Deux chanteuses irlandaises, deux anciennes gloires des années 90, deux personnalités fortes, deux come-backs à quelques jours d’intervalle… Cela fait trop de coïncidences pour ne pas avoir envie de mettre en parallèle les nouveaux disques de Dolores O’Riordan (The Cranberries) et Sinead O’Connor. On a connu les deux femmes la langue bien pendue : la première a pris position contre l’avortement (via une chanson, « Icicle Melt » notamment), et s’est prononcée hors scène pour la peine de mort, sans que grand monde s’en émeuve. Alors que la seconde a de son côté fait scandale en déchirant la photo du Pape à la télé. Et on retrouve ce hiatus à l’issue de cette étude comparative : Roses de Cranberries impose son ton dans la discrétion, tandis que How About I Be Me and you Be you de Sinead O’Connor joue de l’artillerie désespérément lourde et tapageuse.
D’après Dolores O’Riordan, « après le troisième album, The Cranberries c’était du n’importe quoi ». On ne la contredira pas. Mais après une telle déclaration il fallait assurer. Ce que d’ailleurs les Cranberries ont réussi à faire, et contre toute attente, il faut bien le dire. De toute évidence, il ne fallait s’attendre à aucune révolution, le groupe a été, au mieux, un bon groupe de rock héroïque tendance cold (No Need to argue, To the Faithful Departed) et au pire un vendeur de soupe pop. Roses fait la part des choses et assume son statut de has-been : O’Riordan et ses compères n’ont certainement plus la rage ni l’énergie de leurs débuts, ils le savent. Mais ils ont encore en eux une part de la jolie mélancolie qui faisait le sel de leurs compositions d’antan. Sans parler de retour aux sources (chapitre auquel on a eu droit dans la presse, bien entendu), ils ont tout de même fait table rase de la naïveté embarrassante de leurs derniers albums et on leur en sait gré. On retrouve donc avec bonheur ces arpèges léchés, parfois grâcieux (le pont de « Fire & Soul » tout comme « Waiting in Walthamstow » et « Roses » sont superbes), et la voix mutine d’une O’Riordan qui reste sobre. On peut même dire qu’au gré d’un titre, un seul, « Schizophrenic Playboy », The Cranberries retrouve toute la puissance d’antan. On en vient à regretter qu’ils n’aient pas osé ressortir les distorsions qui ont lancé leur carrière avec l’excellent « Zombie »… Pour le reste on pourra toujours se plaindre de quelques niaiseries (« Show Me », « Astral Projection et « So Good » vont du nul au bof), mais globalement le pari est réussi et Roses s’écoute avec un plaisir non feint.

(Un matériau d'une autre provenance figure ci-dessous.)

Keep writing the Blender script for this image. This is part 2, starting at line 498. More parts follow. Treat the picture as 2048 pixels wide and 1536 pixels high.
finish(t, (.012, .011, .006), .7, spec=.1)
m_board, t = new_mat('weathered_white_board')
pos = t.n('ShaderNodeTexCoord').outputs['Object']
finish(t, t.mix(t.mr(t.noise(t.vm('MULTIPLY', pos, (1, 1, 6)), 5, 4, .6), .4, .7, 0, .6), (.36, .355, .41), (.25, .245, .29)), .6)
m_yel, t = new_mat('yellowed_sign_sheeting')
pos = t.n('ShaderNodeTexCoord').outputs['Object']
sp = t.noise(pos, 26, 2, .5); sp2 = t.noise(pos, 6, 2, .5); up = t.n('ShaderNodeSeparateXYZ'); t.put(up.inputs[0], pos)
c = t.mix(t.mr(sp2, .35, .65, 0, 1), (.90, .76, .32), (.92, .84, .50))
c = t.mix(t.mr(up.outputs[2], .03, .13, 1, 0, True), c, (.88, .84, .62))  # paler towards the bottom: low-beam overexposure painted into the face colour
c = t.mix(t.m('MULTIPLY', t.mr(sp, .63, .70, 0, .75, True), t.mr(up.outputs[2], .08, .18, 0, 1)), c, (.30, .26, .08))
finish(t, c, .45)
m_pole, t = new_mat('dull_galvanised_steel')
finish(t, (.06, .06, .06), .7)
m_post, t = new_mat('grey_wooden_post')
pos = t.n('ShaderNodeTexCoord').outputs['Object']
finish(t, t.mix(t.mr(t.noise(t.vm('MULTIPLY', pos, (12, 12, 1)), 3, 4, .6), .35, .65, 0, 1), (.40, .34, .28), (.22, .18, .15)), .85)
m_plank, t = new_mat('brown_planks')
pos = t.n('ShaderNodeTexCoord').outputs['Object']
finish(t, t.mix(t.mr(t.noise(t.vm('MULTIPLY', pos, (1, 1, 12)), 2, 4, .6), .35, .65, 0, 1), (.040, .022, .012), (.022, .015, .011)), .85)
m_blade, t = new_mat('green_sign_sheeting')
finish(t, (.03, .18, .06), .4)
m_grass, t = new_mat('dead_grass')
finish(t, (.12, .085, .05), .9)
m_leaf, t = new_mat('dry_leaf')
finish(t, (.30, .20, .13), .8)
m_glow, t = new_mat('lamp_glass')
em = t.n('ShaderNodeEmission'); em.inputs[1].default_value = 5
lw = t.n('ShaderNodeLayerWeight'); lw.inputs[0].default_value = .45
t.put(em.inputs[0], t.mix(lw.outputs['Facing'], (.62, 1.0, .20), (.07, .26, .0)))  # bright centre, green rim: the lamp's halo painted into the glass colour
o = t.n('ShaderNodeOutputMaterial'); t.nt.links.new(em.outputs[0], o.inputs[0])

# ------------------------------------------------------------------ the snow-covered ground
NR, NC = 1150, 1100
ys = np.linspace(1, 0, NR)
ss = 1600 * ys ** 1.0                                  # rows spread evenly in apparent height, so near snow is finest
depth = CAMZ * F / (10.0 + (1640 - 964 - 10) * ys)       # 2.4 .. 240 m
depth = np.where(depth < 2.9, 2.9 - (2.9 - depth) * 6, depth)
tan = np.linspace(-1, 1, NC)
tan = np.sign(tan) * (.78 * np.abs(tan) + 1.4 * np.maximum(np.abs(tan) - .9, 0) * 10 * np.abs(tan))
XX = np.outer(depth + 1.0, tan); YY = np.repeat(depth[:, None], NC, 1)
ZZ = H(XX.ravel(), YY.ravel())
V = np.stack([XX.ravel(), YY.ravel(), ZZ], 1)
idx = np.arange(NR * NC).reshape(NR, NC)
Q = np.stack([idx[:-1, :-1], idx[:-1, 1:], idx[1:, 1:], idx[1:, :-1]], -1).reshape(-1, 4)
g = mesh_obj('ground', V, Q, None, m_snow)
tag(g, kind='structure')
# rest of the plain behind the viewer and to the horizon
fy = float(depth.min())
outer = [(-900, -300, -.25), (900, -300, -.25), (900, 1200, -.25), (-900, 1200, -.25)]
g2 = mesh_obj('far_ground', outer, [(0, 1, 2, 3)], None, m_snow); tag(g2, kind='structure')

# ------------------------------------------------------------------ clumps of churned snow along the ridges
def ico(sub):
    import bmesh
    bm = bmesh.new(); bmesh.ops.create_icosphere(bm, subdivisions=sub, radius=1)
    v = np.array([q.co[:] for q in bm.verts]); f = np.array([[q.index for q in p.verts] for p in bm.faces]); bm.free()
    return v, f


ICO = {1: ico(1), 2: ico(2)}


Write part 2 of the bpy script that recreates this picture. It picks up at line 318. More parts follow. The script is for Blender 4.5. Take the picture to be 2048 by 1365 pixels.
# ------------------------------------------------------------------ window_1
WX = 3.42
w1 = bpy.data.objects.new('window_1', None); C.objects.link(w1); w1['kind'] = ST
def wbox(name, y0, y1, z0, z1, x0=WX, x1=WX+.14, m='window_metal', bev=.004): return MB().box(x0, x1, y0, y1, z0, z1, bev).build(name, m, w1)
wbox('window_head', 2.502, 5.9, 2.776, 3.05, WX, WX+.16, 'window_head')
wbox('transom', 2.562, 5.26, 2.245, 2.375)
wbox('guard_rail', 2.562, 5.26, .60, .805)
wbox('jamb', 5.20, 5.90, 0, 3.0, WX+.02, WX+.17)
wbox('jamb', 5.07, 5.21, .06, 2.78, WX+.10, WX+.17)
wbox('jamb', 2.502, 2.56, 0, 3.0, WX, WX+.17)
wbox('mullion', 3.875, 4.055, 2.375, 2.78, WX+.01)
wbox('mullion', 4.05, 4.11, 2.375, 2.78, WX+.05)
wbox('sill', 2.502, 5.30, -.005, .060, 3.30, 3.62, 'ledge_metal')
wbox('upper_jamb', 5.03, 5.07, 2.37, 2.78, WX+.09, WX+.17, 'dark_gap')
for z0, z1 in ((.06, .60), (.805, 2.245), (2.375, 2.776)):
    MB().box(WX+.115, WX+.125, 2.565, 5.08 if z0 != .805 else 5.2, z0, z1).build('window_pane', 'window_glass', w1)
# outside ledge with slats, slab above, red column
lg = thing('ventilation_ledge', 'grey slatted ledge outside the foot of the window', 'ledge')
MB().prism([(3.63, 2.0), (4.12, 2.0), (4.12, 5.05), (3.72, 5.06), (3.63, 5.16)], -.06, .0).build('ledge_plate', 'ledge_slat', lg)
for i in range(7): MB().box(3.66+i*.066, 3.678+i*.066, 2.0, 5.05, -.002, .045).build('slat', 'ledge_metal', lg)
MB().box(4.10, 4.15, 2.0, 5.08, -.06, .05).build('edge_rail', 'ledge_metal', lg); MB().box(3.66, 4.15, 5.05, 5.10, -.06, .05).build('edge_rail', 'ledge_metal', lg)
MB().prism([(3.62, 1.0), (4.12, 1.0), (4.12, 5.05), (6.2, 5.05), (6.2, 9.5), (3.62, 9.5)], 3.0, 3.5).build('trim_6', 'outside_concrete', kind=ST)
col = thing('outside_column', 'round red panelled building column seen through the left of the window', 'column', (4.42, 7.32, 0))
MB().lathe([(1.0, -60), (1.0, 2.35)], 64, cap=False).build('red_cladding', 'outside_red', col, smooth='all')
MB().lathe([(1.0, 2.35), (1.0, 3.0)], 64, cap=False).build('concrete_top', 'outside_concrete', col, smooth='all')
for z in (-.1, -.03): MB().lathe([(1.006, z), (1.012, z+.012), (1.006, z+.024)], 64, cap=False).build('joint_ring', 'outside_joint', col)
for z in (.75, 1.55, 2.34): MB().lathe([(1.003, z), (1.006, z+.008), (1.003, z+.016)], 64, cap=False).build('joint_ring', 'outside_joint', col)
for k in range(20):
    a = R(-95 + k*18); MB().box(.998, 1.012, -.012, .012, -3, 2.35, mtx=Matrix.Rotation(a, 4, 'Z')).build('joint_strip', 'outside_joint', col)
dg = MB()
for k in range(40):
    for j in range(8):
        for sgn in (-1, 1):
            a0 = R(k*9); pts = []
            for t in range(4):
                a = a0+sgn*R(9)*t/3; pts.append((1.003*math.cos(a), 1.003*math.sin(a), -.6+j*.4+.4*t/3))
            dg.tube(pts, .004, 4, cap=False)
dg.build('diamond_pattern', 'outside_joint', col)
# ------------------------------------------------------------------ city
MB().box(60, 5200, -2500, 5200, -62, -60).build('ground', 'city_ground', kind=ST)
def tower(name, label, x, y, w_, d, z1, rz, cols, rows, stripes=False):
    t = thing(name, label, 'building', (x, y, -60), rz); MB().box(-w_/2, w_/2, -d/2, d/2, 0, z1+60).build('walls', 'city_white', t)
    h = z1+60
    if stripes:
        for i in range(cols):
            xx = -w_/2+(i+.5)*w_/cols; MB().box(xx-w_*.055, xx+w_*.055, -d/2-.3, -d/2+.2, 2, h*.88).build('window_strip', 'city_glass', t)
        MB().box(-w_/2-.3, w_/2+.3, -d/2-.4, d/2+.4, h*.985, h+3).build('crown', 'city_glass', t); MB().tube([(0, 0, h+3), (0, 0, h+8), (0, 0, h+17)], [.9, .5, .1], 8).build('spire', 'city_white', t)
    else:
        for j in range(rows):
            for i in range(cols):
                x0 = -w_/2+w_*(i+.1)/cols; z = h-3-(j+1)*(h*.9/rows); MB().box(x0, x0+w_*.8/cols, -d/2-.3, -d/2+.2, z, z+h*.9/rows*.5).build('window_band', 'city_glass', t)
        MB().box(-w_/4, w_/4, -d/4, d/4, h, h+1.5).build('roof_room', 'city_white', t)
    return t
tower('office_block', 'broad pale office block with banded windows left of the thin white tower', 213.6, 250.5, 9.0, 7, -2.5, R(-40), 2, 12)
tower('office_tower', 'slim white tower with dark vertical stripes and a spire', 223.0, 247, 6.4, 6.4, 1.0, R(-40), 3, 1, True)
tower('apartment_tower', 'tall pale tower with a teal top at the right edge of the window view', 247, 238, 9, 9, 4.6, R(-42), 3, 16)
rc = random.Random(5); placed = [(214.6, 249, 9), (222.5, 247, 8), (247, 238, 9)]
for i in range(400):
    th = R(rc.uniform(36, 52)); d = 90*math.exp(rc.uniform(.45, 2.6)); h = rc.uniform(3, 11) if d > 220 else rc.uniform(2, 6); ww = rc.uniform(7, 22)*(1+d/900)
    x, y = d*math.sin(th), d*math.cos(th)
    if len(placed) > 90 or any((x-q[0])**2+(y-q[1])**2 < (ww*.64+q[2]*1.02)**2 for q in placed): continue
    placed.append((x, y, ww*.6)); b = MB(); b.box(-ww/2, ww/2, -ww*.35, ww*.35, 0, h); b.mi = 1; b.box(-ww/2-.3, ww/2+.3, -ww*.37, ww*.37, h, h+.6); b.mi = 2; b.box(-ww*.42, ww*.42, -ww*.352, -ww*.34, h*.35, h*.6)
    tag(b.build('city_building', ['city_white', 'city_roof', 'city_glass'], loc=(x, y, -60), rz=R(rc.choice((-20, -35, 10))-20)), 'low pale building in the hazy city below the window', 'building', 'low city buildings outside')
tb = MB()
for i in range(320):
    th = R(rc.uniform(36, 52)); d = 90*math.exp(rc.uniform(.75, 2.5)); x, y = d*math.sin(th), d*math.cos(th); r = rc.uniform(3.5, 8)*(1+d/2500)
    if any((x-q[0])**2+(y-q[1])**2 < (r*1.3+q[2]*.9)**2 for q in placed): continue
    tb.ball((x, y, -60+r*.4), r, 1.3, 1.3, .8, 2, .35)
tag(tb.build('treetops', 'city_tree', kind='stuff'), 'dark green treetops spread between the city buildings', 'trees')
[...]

On ne pourra pas dire la même chose de How About I Be Me and you Be you, tentative particulièrement usante de pop-rock FM qui ratisse large, de la ballade folk au rock à guitares en passant par la curiosité country. Sinead O’Connor, on la connait surtout pour une reprise, « Nothing Compares 2 U », synthés aériens et beat de plomb. Ne cherchez pas un tel moment de beauté dans ce nouvel album, qui cherche visiblement à en mettre plein la vue pour pas un rond. Comprenez par « pas un rond » cette façon que l’irlandaise a de sombrer dans la facilité et de s’y vautrer complaisamment. Si ce ne sont les deux titres d’ouverture (« 4th & Vine », « Reason with Me ») qui laissent pourtant augurer le meilleur, le reste n’est que mélodies courues d’avance, incroyablement vides. À ce titre, « Old Lady », « The Wolf is Getting Married » et surtout « Queen of Denmark » sont des enclumes pop, le genre de chansons lourdes, au sens propre comme figuré, qui ne décollent jamais de leur petit programme qui semble avoir été écrit par un compositeur mercenaire. La voix de Sinead O’Connor, pourtant belle, en devient insupportable, à force de se débattre sur un océan de banalité. Un point quand même pour elle, pour avoir su nous éviter de terminer cet album dans le chaos qui le parcourt : le dépouillement de « V.I.P. » soulage les oreilles après tout ce vacarme sans nuances.
Les deux femmes, au-delà de ce qui les rapproche aujourd’hui (leur nationalité, leur statut, leur âge), ont abordé ce retour après un long silence comme elles ont choisi de faire part de leurs opinions personnelles auprès du public : l’une dans le tour de force et la démonstration, l’autre en catimini, mais avec conviction.